**Aim**
The listing must be reproduced in full, exactly as it stands.
--
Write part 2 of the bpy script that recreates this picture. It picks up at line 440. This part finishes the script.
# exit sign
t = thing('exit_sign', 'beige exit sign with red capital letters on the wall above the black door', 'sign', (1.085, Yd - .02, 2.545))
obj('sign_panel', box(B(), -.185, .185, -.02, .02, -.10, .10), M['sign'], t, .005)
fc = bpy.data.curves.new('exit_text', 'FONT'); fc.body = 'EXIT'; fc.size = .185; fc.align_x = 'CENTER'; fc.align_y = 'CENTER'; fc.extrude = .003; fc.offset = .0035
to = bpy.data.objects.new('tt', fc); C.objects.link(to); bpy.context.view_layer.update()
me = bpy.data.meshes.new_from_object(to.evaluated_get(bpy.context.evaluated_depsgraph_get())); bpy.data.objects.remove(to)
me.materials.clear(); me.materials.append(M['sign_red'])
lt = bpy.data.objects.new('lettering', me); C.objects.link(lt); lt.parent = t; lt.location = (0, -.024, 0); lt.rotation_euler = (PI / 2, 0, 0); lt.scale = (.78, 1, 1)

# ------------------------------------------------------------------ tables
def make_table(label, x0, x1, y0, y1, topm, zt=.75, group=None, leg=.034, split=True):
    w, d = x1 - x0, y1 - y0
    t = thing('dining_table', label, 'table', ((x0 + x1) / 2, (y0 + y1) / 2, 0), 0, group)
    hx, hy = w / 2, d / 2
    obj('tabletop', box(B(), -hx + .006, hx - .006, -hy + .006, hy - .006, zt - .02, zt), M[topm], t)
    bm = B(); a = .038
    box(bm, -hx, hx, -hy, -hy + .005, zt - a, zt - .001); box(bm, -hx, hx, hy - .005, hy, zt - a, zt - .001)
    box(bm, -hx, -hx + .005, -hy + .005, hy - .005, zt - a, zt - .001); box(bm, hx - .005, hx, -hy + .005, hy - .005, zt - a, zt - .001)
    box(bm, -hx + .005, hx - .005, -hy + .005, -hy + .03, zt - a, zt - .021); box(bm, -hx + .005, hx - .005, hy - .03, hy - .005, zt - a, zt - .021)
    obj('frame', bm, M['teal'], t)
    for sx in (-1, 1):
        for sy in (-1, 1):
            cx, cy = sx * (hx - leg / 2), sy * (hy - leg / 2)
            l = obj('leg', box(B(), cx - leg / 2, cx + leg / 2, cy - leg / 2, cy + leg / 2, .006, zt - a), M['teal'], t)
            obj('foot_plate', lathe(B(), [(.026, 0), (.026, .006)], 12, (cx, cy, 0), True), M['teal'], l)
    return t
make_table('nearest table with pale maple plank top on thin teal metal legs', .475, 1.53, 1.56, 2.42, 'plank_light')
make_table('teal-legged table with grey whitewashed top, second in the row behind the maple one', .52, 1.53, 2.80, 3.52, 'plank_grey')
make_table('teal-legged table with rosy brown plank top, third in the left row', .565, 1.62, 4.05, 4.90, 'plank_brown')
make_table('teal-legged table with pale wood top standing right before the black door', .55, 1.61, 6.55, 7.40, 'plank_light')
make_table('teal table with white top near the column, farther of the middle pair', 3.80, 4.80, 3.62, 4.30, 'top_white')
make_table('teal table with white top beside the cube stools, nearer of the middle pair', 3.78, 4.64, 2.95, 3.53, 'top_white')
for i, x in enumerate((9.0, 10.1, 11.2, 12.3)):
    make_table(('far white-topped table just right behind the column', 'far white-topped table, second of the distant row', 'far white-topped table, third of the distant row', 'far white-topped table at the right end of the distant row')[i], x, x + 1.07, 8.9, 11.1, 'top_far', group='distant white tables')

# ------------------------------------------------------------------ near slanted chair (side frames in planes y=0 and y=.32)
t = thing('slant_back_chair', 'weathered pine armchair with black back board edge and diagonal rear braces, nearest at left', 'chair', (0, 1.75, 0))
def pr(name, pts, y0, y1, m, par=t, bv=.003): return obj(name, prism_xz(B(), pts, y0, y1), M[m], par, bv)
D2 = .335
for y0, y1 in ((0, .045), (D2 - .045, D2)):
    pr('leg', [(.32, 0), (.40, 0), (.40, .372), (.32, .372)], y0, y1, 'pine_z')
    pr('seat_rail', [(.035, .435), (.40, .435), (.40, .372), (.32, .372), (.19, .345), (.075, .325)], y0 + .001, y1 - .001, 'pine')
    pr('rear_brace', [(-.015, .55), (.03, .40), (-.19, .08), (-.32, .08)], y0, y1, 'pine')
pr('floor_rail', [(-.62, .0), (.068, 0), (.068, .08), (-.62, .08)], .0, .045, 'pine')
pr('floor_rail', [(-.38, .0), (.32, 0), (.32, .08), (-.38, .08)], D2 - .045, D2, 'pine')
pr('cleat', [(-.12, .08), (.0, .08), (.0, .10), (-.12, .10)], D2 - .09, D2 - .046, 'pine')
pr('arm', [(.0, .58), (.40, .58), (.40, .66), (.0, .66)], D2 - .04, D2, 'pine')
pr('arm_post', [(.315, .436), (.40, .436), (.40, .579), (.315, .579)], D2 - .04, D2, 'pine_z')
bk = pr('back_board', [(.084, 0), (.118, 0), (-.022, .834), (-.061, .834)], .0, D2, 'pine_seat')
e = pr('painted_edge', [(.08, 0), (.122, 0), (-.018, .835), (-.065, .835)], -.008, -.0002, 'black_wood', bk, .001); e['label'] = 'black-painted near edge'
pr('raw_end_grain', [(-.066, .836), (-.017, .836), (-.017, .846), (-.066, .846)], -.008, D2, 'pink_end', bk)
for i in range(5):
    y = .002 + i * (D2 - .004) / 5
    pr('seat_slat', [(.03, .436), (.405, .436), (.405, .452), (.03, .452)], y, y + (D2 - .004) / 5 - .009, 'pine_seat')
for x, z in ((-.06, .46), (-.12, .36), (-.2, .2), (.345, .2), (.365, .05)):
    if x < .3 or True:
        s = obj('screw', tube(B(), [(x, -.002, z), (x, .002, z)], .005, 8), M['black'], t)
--
**Full answer**
Write part 2 of the bpy script that recreates this picture. It picks up at line 440. This part finishes the script.
# exit sign
t = thing('exit_sign', 'beige exit sign with red capital letters on the wall above the black door', 'sign', (1.085, Yd - .02, 2.545))
obj('sign_panel', box(B(), -.185, .185, -.02, .02, -.10, .10), M['sign'], t, .005)
fc = bpy.data.curves.new('exit_text', 'FONT'); fc.body = 'EXIT'; fc.size = .185; fc.align_x = 'CENTER'; fc.align_y = 'CENTER'; fc.extrude = .003; fc.offset = .0035
to = bpy.data.objects.new('tt', fc); C.objects.link(to); bpy.context.view_layer.update()
me = bpy.data.meshes.new_from_object(to.evaluated_get(bpy.context.evaluated_depsgraph_get())); bpy.data.objects.remove(to)
me.materials.clear(); me.materials.append(M['sign_red'])
lt = bpy.data.objects.new('lettering', me); C.objects.link(lt); lt.parent = t; lt.location = (0, -.024, 0); lt.rotation_euler = (PI / 2, 0, 0); lt.scale = (.78, 1, 1)

# ------------------------------------------------------------------ tables
def make_table(label, x0, x1, y0, y1, topm, zt=.75, group=None, leg=.034, split=True):
    w, d = x1 - x0, y1 - y0
    t = thing('dining_table', label, 'table', ((x0 + x1) / 2, (y0 + y1) / 2, 0), 0, group)
    hx, hy = w / 2, d / 2
    obj('tabletop', box(B(), -hx + .006, hx - .006, -hy + .006, hy - .006, zt - .02, zt), M[topm], t)
    bm = B(); a = .038
    box(bm, -hx, hx, -hy, -hy + .005, zt - a, zt - .001); box(bm, -hx, hx, hy - .005, hy, zt - a, zt - .001)
    box(bm, -hx, -hx + .005, -hy + .005, hy - .005, zt - a, zt - .001); box(bm, hx - .005, hx, -hy + .005, hy - .005, zt - a, zt - .001)
    box(bm, -hx + .005, hx - .005, -hy + .005, -hy + .03, zt - a, zt - .021); box(bm, -hx + .005, hx - .005, hy - .03, hy - .005, zt - a, zt - .021)
    obj('frame', bm, M['teal'], t)
    for sx in (-1, 1):
        for sy in (-1, 1):
            cx, cy = sx * (hx - leg / 2), sy * (hy - leg / 2)
            l = obj('leg', box(B(), cx - leg / 2, cx + leg / 2, cy - leg / 2, cy + leg / 2, .006, zt - a), M['teal'], t)
            obj('foot_plate', lathe(B(), [(.026, 0), (.026, .006)], 12, (cx, cy, 0), True), M['teal'], l)
    return t
make_table('nearest table with pale maple plank top on thin teal metal legs', .475, 1.53, 1.56, 2.42, 'plank_light')
make_table('teal-legged table with grey whitewashed top, second in the row behind the maple one', .52, 1.53, 2.80, 3.52, 'plank_grey')
make_table('teal-legged table with rosy brown plank top, third in the left row', .565, 1.62, 4.05, 4.90, 'plank_brown')
make_table('teal-legged table with pale wood top standing right before the black door', .55, 1.61, 6.55, 7.40, 'plank_light')
make_table('teal table with white top near the column, farther of the middle pair', 3.80, 4.80, 3.62, 4.30, 'top_white')
make_table('teal table with white top beside the cube stools, nearer of the middle pair', 3.78, 4.64, 2.95, 3.53, 'top_white')
for i, x in enumerate((9.0, 10.1, 11.2, 12.3)):
    make_table(('far white-topped table just right behind the column', 'far white-topped table, second of the distant row', 'far white-topped table, third of the distant row', 'far white-topped table at the right end of the distant row')[i], x, x + 1.07, 8.9, 11.1, 'top_far', group='distant white tables')

# ------------------------------------------------------------------ near slanted chair (side frames in planes y=0 and y=.32)
t = thing('slant_back_chair', 'weathered pine armchair with black back board edge and diagonal rear braces, nearest at left', 'chair', (0, 1.75, 0))
def pr(name, pts, y0, y1, m, par=t, bv=.003): return obj(name, prism_xz(B(), pts, y0, y1), M[m], par, bv)
D2 = .335
for y0, y1 in ((0, .045), (D2 - .045, D2)):
    pr('leg', [(.32, 0), (.40, 0), (.40, .372), (.32, .372)], y0, y1, 'pine_z')
    pr('seat_rail', [(.035, .435), (.40, .435), (.40, .372), (.32, .372), (.19, .345), (.075, .325)], y0 + .001, y1 - .001, 'pine')
    pr('rear_brace', [(-.015, .55), (.03, .40), (-.19, .08), (-.32, .08)], y0, y1, 'pine')
pr('floor_rail', [(-.62, .0), (.068, 0), (.068, .08), (-.62, .08)], .0, .045, 'pine')
pr('floor_rail', [(-.38, .0), (.32, 0), (.32, .08), (-.38, .08)], D2 - .045, D2, 'pine')
pr('cleat', [(-.12, .08), (.0, .08), (.0, .10), (-.12, .10)], D2 - .09, D2 - .046, 'pine')
pr('arm', [(.0, .58), (.40, .58), (.40, .66), (.0, .66)], D2 - .04, D2, 'pine')
pr('arm_post', [(.315, .436), (.40, .436), (.40, .579), (.315, .579)], D2 - .04, D2, 'pine_z')
bk = pr('back_board', [(.084, 0), (.118, 0), (-.022, .834), (-.061, .834)], .0, D2, 'pine_seat')
e = pr('painted_edge', [(.08, 0), (.122, 0), (-.018, .835), (-.065, .835)], -.008, -.0002, 'black_wood', bk, .001); e['label'] = 'black-painted near edge'
pr('raw_end_grain', [(-.066, .836), (-.017, .836), (-.017, .846), (-.066, .846)], -.008, D2, 'pink_end', bk)
for i in range(5):
    y = .002 + i * (D2 - .004) / 5
    pr('seat_slat', [(.03, .436), (.405, .436), (.405, .452), (.03, .452)], y, y + (D2 - .004) / 5 - .009, 'pine_seat')
for x, z in ((-.06, .46), (-.12, .36), (-.2, .2), (.345, .2), (.365, .05)):
    if x < .3 or True:
        s = obj('screw', tube(B(), [(x, -.002, z), (x, .002, z)], .005, 8), M['black'], t)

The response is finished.